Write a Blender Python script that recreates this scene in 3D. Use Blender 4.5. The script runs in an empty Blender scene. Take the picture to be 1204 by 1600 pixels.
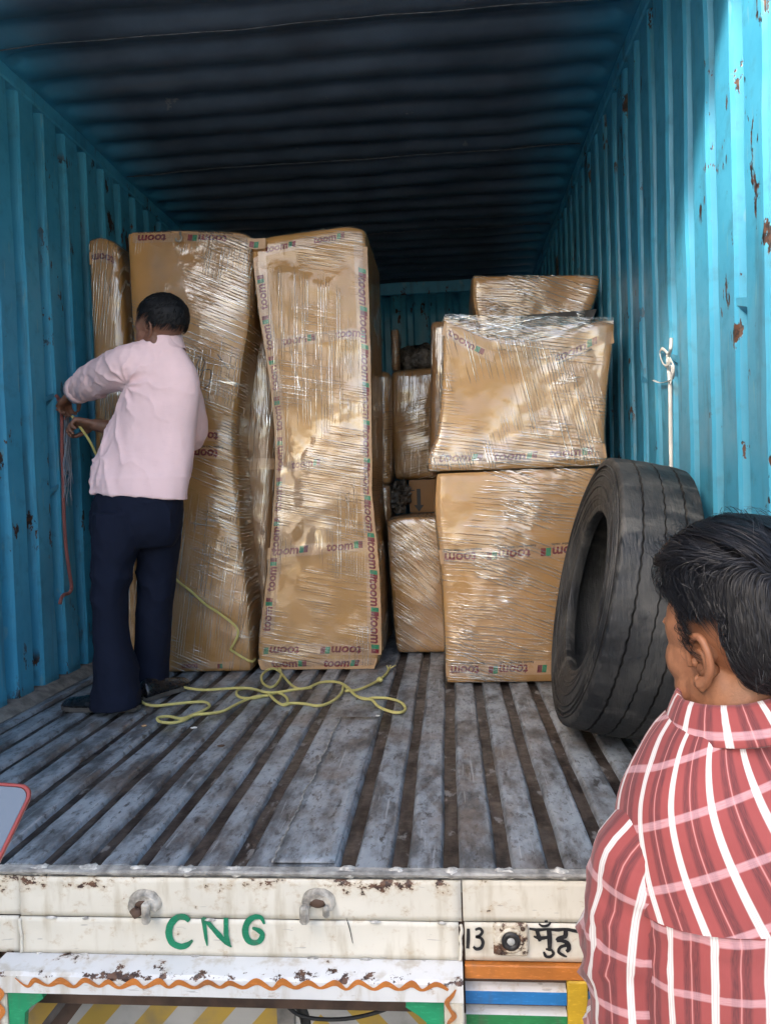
import bpy, math, random
import numpy as np
from mathutils import Vector, Matrix, noise as mnoise
random.seed(7); rng = np.random.default_rng(7)
S = bpy.context.scene
COL = S.collection

# ------------------------------------------------------------------ camera
CAM = np.array([1.6301, -1.5216, 0.7704]); YAW, PITCH, ROLL, FPX = 0.0835, -0.0315, 0.0331, 1200.0
def cam_axes():
    f = np.array([-math.sin(YAW)*math.cos(PITCH), math.cos(YAW)*math.cos(PITCH), math.sin(PITCH)])
    r = np.array([math.cos(YAW), math.sin(YAW), 0.0]); d = np.cross(f, r)
    return math.cos(ROLL)*r+math.sin(ROLL)*d, -math.sin(ROLL)*r+math.cos(ROLL)*d, f
CR, CD, CF = cam_axes()
cam = bpy.data.cameras.new('camera'); camo = bpy.data.objects.new('camera', cam); COL.objects.link(camo)
cam.sensor_fit = 'VERTICAL'; cam.sensor_height = 24.0; cam.lens = 24.0*FPX/1600.0
cam.clip_start = 0.02; cam.clip_end = 3000
m = Matrix(((CR[0], -CD[0], -CF[0], CAM[0]), (CR[1], -CD[1], -CF[1], CAM[1]), (CR[2], -CD[2], -CF[2], CAM[2]), (0, 0, 0, 1)))
camo.matrix_world = m
S.camera = camo

# ------------------------------------------------------------------ sky, sun, exposure
SUN_TRAVEL = Vector((1.22, 1.0, -1.05)).normalized()        # low sun from behind the camera's left
to_sun = -SUN_TRAVEL
w = bpy.data.worlds.new('World'); S.world = w; w.use_nodes = True
nt = w.node_tree; nt.nodes.clear()
sky = nt.nodes.new('ShaderNodeTexSky'); sky.sky_type = 'NISHITA'; sky.sun_disc = False
sky.sun_elevation = math.asin(to_sun.z); sky.sun_rotation = math.atan2(to_sun.x, to_sun.y)
sky.air_density = 1.0; sky.dust_density = 4.0; sky.ozone_density = 0.4
bg = nt.nodes.new('ShaderNodeBackground'); bg.inputs[1].default_value = 0.15
wo = nt.nodes.new('ShaderNodeOutputWorld')
nt.links.new(sky.outputs[0], bg.inputs[0]); nt.links.new(bg.outputs[0], wo.inputs[0])
sl = bpy.data.lights.new('sun', 'SUN'); sl.energy = 2.0; sl.angle = math.radians(5.0); sl.color = (1.0, 0.93, 0.82)
so = bpy.data.objects.new('sun', sl); COL.objects.link(so)
so.rotation_euler = SUN_TRAVEL.to_track_quat('-Z', 'Y').to_euler()
S.view_settings.view_transform = 'Standard'; S.view_settings.look = 'None'
S.view_settings.gamma = 1.0; S.view_settings.use_curve_mapping = False
S.view_settings.exposure = 2.25
S.render.engine = 'CYCLES'
cy = S.cycles; cy.max_bounces = 7; cy.diffuse_bounces = 5; cy.glossy_bounces = 3; cy.transparent_max_bounces = 10
cy.use_adaptive_sampling = True; cy.adaptive_threshold = 0.015
cy.use_denoising = True; cy.sample_clamp_indirect = 6.0
try: cy.denoiser = 'OPENIMAGEDENOISE'
except Exception: pass

# ------------------------------------------------------------------ measuring from the photograph
def _ray(x, y):
    return CR*((x-602)/FPX)+CD*((y-800)/FPX)+CF
def atY(x, y, Y):
    d = _ray(x, y); return CAM+d*((Y-CAM[1])/d[1])
def atZ(x, y, Z):
    d = _ray(x, y); return CAM+d*((Z-CAM[2])/d[2])
def atX(x, y, X):
    d = _ray(x, y); return CAM+d*((X-CAM[0])/d[0])
def atD(x, y, D):
    return CAM+_ray(x, y)*D

# ------------------------------------------------------------------ object helpers
def thing(name, label, cat, loc=(0, 0, 0), group=None, kind=None):
    o = bpy.data.objects.new(name, None); COL.objects.link(o); o.location = loc
    o.empty_display_size = 0.1
    o['label'] = label; o['category'] = cat
    if group: o['group'] = group
    if kind: o['kind'] = kind
    return o
def wloc(o):
    l = Vector((0, 0, 0))
    while o is not None:
        l += Vector(o.location); o = o.parent
    return np.array(l)
def mesh(name, V, F, mat, parent=None, smooth=True, uv=None, loc=None, mats=None, fm=None, sharp=None):
    """V in world metres; the object sits at its parent's origin (or at loc)."""
    base = wloc(parent) if parent is not None else np.array(loc if loc is not None else (0, 0, 0), float)
    V = np.asarray(V, float)-base
    me = bpy.data.meshes.new(name)
    me.from_pydata(V.tolist(), [], [tuple(int(i) for i in f) for f in F])
    if mats:
        for q in mats: me.materials.append(q)
        if fm is not None: me.polygons.foreach_set('material_index', np.asarray(fm, np.int32))
    elif mat is not None: me.materials.append(mat)
    if smooth: me.polygons.foreach_set('use_smooth', np.ones(len(me.polygons), bool))
    if uv is not None:
        l = me.uv_layers.new(name='UVMap'); uv = np.asarray(uv, float)
        vi = np.zeros(len(me.loops), np.int32); me.loops.foreach_get('vertex_index', vi)
        l.data.foreach_set('uv', uv[vi].ravel())
    me.update(); me.validate()
    if smooth and sharp: 
        try: me.set_sharp_from_angle(angle=math.radians(sharp))
        except Exception: pass
    o = bpy.data.objects.new(name, me); COL.objects.link(o)
    if parent is not None: o.parent = parent
    else: o.location = base
    return o
def tag(o, label, cat, group=None, kind=None):
    o['label'] = label; o['category'] = cat
    if group: o['group'] = group
    if kind: o['kind'] = kind
    return o
class Geo:
    def __init__(s): s.V = []; s.F = []; s.UV = []
    def add(s, V, F):
        n = len(s.V); s.V += [tuple(v) for v in V]; s.F += [tuple(i+n for i in f) for f in F]; return s
    def box(s, a, b, bev=0.0):
        (x0, y0, z0), (x1, y1, z1) = a, b
        if bev <= 0:
            V = [(x, y, z) for z in (z0, z1) for y in (y0, y1) for x in (x0, x1)]
            F = [(0, 2, 3, 1), (4, 5, 7, 6), (0, 1, 5, 4), (2, 6, 7, 3), (0, 4, 6, 2), (1, 3, 7, 5)]
            return s.add(V, F)
        V, F = rbox((x1-x0)/2, (y1-y0)/2, (z1-z0)/2, bev); c = np.array([(x0+x1)/2, (y0+y1)/2, (z0+z1)/2])
        return s.add(np.array(V)+c, F)
    def tube(s, P, r, n=8, cap=True):
        V, F = tube(P, r, n, cap); return s.add(V, F)
def rbox(hx, hy, hz, b):
    """a box with chamfered edges, 24 corners"""
    V = []; idx = {}
    for sx in (-1, 1):
        for sy in (-1, 1):
            for sz in (-1, 1):
                for ax in range(3):
                    p = [sx*(hx-b), sy*(hy-b), sz*(hz-b)]; p[ax] = (sx*hx, sy*hy, sz*hz)[ax]
                    idx[(sx, sy, sz, ax)] = len(V); V.append(p)
    F = []
    for ax in range(3):
        o1, o2 = (ax+1) % 3, (ax+2) % 3
        for sg in (-1, 1):
            def key(a, c):
                k = [0, 0, 0]; k[ax] = sg; k[o1] = a; k[o2] = c; return (*k, ax)
            q = [idx[key(-1, -1)], idx[key(1, -1)], idx[key(1, 1)], idx[key(-1, 1)]]
            F.append(q if sg > 0 else q[::-1])
    for ax in range(3):
        o1, o2 = (ax+1) % 3, (ax+2) % 3
        for a in (-1, 1):
            for c in (-1, 1):
                def k2(t, axis):
                    k = [0, 0, 0]; k[ax] = t; k[o1] = a; k[o2] = c; return (*k, axis)
                q = [idx[k2(-1, o1)], idx[k2(1, o1)], idx[k2(1, o2)], idx[k2(-1, o2)]]
                F.append(q if a*c < 0 else q[::-1])
    for sx in (-1, 1):
        for sy in (-1, 1):
            for sz in (-1, 1):
                q = [idx[(sx, sy, sz, k)] for k in range(3)]
                F.append(q if sx*sy*sz > 0 else q[::-1])
    return V, F
def spline(P, sub=6):
    P = [np.asarray(p, float) for p in P]
    if len(P) < 3: 
        return [P[0]*(1-t)+P[1]*t for t in np.linspace(0, 1, sub+1)]
    out = []
    for i in range(len(P)-1):
        a = P[max(i-1, 0)]; b = P[i]; c = P[i+1]; d = P[min(i+2, len(P)-1)]
        for k in range(sub):
            t = k/sub
            out.append(0.5*((2*b)+(-a+c)*t+(2*a-5*b+4*c-d)*t*t+(-a+3*b-3*c+d)*t**3))
    out.append(P[-1]); return out
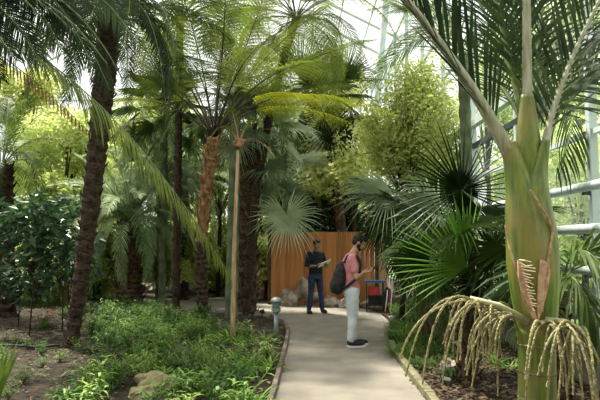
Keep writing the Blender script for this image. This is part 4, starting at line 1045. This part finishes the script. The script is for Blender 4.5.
scatter(pl4, 16, .3, lambda p: plant(p, 'leafy', 'moss', rnd.uniform(.4, .7), 'small green sprout on bare soil in the bottom left', 'sprouts on the bare soil', 'sprout'))
pr = [G(*q) for q in ((393, 350), (398, 326), (425, 322), (440, 345), (405, 362))]
scatter(pr, 26, .19, lambda p: plant(p, 'fine', 'moss' if rnd.random() < .5 else 'cover', rnd.uniform(1.1, 1.7), 'feathery green tuft beside the right edge of the path', 'feathery tufts right of the path', 'feathery_tuft'))
pr2 = [G(*q) for q in ((412, 365), (435, 350), (470, 360), (440, 392))]
scatter(pr2, 9, .22, lambda p: plant(p, 'fine', 'cover', rnd.uniform(.9, 1.3), 'feathery tuft in leaf litter right of the timber kerb', 'feathery tufts right of the timber kerb', 'feathery_tuft'))
pr3 = [G(*q) for q in ((392, 322), (388, 312), (440, 308), (470, 330), (430, 326))]
scatter(pr3, 22, .28, lambda p: plant(p, 'leafy', 'cover', rnd.uniform(1.0, 1.6), 'leafy green plant below the drooping fan palm right of the path', 'leafy plants below the right fan palms'))
pr4 = [G(*q) for q in ((470, 330), (600, 330), (600, 390), (480, 380))]
scatter(pr4, 24, .3, lambda p: plant(p, 'arch', 'moss', rnd.uniform(.9, 1.3), 'dark arching plant on the ground behind the hanging fruit strands', 'plants behind the fruit strands', 'arching_leaf_clump'))
# flowers
gb = G(41, 329)
root = thing('orange_flower_plant', 'small plant with orange-red flowers on soil left of the leaning palm', 'flower', (gb.x, gb.y, 0))
a, c = clumps['leafy', 'cover', 0]; q = mk('leaves', a, root); q.scale = (1.2, 1.2, .8); mk('stems', c, root)
for k in range(9):
    b = MB(); cx, cy, cz = rnd.uniform(-.28, .28), rnd.uniform(-.15, .1), rnd.uniform(.24, .34)
    for j in range(6):
        a_ = j*PI/3; b.blade(V((cx, cy, cz)), V((math.cos(a_), math.sin(a_), .5)), V((-math.sin(a_), math.cos(a_), 0)), .085, .05, .3)
    b.build('flower', M['orange'], root)
# leaf litter and moss: uncountable
b = MB()
for k in range(14000):
    if k % 3: x, y = rnd.uniform(1.2, 3.2), rnd.uniform(4.5, 15)
    else: x, y = rnd.uniform(-7, -.2), rnd.uniform(6, 17)
    if on_path(x, y): continue
    z = gz(x, y)+.012+rnd.uniform(0, .015); s = rnd.uniform(.025, .075); a = rnd.uniform(0, 6.28); d = V((math.cos(a), math.sin(a), rnd.uniform(-.2, .35))); w = V((-math.sin(a), math.cos(a), rnd.uniform(-.4, .4)))*s*.4; p = V((x, y, z))
    b.add([p, p+d*s*.5-w+V((0, 0, .008)), p+d*s, p+d*s*.5+w+V((0, 0, .008))], [(0, 1, 2), (0, 2, 3)])
tag(b.build('leaf_litter', M['litter']), 'dry brown leaf litter scattered over the soil of the beds', 'leaf litter', kind='stuff')

# ------------------------------------------------------------------ light
w = bpy.data.worlds.new('sky'); scn.world = w; w.use_nodes = True; nt = w.node_tree
bgn = nt.nodes['Background']; bgn.inputs[0].default_value = (1, .985, .955, 1)
tcw = nt.nodes.new('ShaderNodeTexCoord'); sx = nt.nodes.new('ShaderNodeSeparateXYZ'); mr = nt.nodes.new('ShaderNodeMapRange')   # overcast sky: brighter overhead
nt.links.new(tcw.outputs['Generated'], sx.inputs[0]); nt.links.new(sx.outputs['Z'], mr.inputs['Value']); nt.links.new(mr.outputs[0], bgn.inputs[1])
mr.inputs['From Min'].default_value = 0; mr.inputs['From Max'].default_value = 1; mr.inputs['To Min'].default_value = 1.1; mr.inputs['To Max'].default_value = 2.7
sd = bpy.data.lights.new('sun', 'SUN'); sd.energy = 13; sd.angle = R(4); sd.color = (1, .93, .80)
so = bpy.data.objects.new('sun', sd); COL.objects.link(so)
so.rotation_euler = V((-.30, .38, 1)).to_track_quat('Z', 'Y').to_euler()
vs = scn.view_settings; vs.view_transform = 'Standard'; vs.look = 'None'; vs.gamma = 1; vs.exposure = .36; vs.use_curve_mapping = False
scn.display_settings.display_device = 'sRGB'
scn.cycles.max_bounces = 8; scn.cycles.transparent_max_bounces = 12; scn.cycles.transmission_bounces = 6; scn.cycles.diffuse_bounces = 4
^^^^^^^^^^^^^^^^
» What you need to do: Copy the lines from the entries above in which the word "scene" appears.

» Output below:
Write a Blender Python script that recreates this scene in 3D. Use Blender 4.5. The script runs in an empty Blender scene. Take the picture to be 1204 by 1600 pixels.
S = bpy.context.scene